▶ _Data segment_:
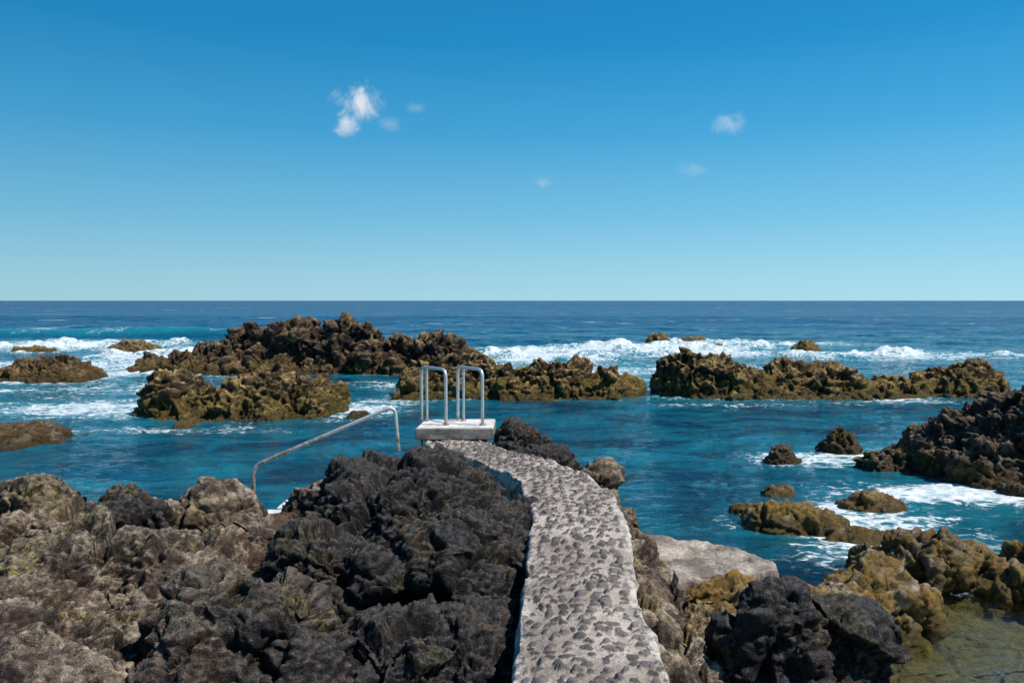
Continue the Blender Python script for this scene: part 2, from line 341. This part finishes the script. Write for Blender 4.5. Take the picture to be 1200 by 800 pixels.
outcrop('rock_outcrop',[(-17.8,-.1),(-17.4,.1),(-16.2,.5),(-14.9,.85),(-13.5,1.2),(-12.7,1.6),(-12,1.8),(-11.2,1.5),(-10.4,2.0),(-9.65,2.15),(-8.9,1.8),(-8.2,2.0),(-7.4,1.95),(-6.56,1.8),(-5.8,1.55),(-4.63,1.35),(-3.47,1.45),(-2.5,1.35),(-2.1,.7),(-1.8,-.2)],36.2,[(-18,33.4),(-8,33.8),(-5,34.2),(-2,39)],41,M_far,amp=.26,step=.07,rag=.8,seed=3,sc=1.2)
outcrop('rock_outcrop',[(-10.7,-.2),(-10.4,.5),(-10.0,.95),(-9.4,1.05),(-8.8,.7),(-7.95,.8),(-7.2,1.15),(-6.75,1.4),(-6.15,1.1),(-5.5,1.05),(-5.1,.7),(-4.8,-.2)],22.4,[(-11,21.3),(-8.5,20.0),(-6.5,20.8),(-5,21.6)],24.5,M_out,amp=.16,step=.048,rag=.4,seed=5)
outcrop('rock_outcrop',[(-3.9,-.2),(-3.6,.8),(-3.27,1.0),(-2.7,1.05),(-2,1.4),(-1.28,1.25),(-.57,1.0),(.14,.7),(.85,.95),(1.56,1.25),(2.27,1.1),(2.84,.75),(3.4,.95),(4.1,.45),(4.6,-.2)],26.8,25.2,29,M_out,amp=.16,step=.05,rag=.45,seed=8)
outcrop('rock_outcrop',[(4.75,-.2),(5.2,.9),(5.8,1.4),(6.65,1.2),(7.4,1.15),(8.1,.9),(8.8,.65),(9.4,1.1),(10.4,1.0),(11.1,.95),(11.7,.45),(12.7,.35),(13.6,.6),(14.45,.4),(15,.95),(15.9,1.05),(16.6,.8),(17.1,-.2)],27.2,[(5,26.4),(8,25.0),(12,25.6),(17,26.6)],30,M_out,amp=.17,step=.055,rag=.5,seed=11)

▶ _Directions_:
Transcribe the material exactly, leaving every picture out.

▶ _Reply_:
Continue the Blender Python script for this scene: part 2, from line 341. This part finishes the script. Write for Blender 4.5. Take the picture to be 1200 by 800 pixels.
outcrop('rock_outcrop',[(-17.8,-.1),(-17.4,.1),(-16.2,.5),(-14.9,.85),(-13.5,1.2),(-12.7,1.6),(-12,1.8),(-11.2,1.5),(-10.4,2.0),(-9.65,2.15),(-8.9,1.8),(-8.2,2.0),(-7.4,1.95),(-6.56,1.8),(-5.8,1.55),(-4.63,1.35),(-3.47,1.45),(-2.5,1.35),(-2.1,.7),(-1.8,-.2)],36.2,[(-18,33.4),(-8,33.8),(-5,34.2),(-2,39)],41,M_far,amp=.26,step=.07,rag=.8,seed=3,sc=1.2)
outcrop('rock_outcrop',[(-10.7,-.2),(-10.4,.5),(-10.0,.95),(-9.4,1.05),(-8.8,.7),(-7.95,.8),(-7.2,1.15),(-6.75,1.4),(-6.15,1.1),(-5.5,1.05),(-5.1,.7),(-4.8,-.2)],22.4,[(-11,21.3),(-8.5,20.0),(-6.5,20.8),(-5,21.6)],24.5,M_out,amp=.16,step=.048,rag=.4,seed=5)
outcrop('rock_outcrop',[(-3.9,-.2),(-3.6,.8),(-3.27,1.0),(-2.7,1.05),(-2,1.4),(-1.28,1.25),(-.57,1.0),(.14,.7),(.85,.95),(1.56,1.25),(2.27,1.1),(2.84,.75),(3.4,.95),(4.1,.45),(4.6,-.2)],26.8,25.2,29,M_out,amp=.16,step=.05,rag=.45,seed=8)
outcrop('rock_outcrop',[(4.75,-.2),(5.2,.9),(5.8,1.4),(6.65,1.2),(7.4,1.15),(8.1,.9),(8.8,.65),(9.4,1.1),(10.4,1.0),(11.1,.95),(11.7,.45),(12.7,.35),(13.6,.6),(14.45,.4),(15,.95),(15.9,1.05),(16.6,.8),(17.1,-.2)],27.2,[(5,26.4),(8,25.0),(12,25.6),(17,26.6)],30,M_out,amp=.17,step=.055,rag=.5,seed=11)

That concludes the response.